Papers to be submitted to the main PET Symposium should be at most 15 pages excluding the bibliography and well-marked appendices (using an 11-point font), and at most 20 pages total. Submission of shorter papers is strongly encouraged whenever appropriate. Papers must conform to the Springer LNCS style (in which the text area per page is a little smaller than 5" x 7 3/4"). Follow the "Information for Authors" link at http://www.springer.de/comp/lncs/authors.html. Papers not following these instructions risk being rejected without consideration of their merits.
Submitted papers must not substantially overlap with papers that have been published or that are simultaneously submitted to a journal or a conference with proceedings.
Reviewers of submitted papers are not required to read the appendices and the paper should be intelligible without them.

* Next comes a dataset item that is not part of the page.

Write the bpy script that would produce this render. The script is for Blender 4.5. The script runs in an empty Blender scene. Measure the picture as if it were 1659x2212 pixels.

The paper should start with the title and an abstract. The introduction should give some background and summarize the contributions of the paper at a level appropriate for a non-specialist reader. Submitted papers should be anonymized by removing or sanitizing author names, affiliations, acknowledgments, and obvious self-references. Proceedings will be published by Springer and made available at the symposium.
By submitting a paper, you agree that if it is accepted, you will sign a paper distribution agreement allowing for publication, and also that an author of the paper will register for the symposium and present the paper there. Our current working agreement with Springer is that authors will retain copyright on their own works while assigning an exclusive 3-year distribution license to Springer. Authors may still post their papers on their own Web sites. See http://petsymposium.org/2008/2007-springer-form.pdf for the 2007 version of this agreement.
Paper submissions must be received by February 19th, 2008 at 20:00 UTC. We will acknowledge all submissions manually by email. If you do not receive an acknowledgment within a few days (or one day, if you are submitting right at the deadline), then contact the program committee chairs directly to resolve the problem. Notification of acceptance or rejection will be sent to authors by April 8th, 2008 and authors will have the opportunity to revise their papers for the proceedings version due on May 2nd, 2008.
We also invite proposals of up to 2 pages for panel discussions or other relevant presentations. In your proposal, (1) describe the nature of the presentation and why it is appropriate to the symposium, (2) suggest a duration for the presentation (ideally between 45 and 90 minutes), (3) give brief descriptions of the presenters, and (4) indicate which presenters have confirmed their availability for the presentation if it is scheduled. Otherwise, submit your proposal by email as described above, including the designation of a contact author. The program committee will consider presentation proposals along with other symposium events, and will respond by the paper decision date with an indication of its interest in scheduling the event. The proceedings will contain 1-page abstracts of the presentations that take place at the symposium. Each contact author for an accepted panel proposal must prepare and submit this abstract in the Springer LNCS style by the "Camera-ready copy for proceedings" deadline date.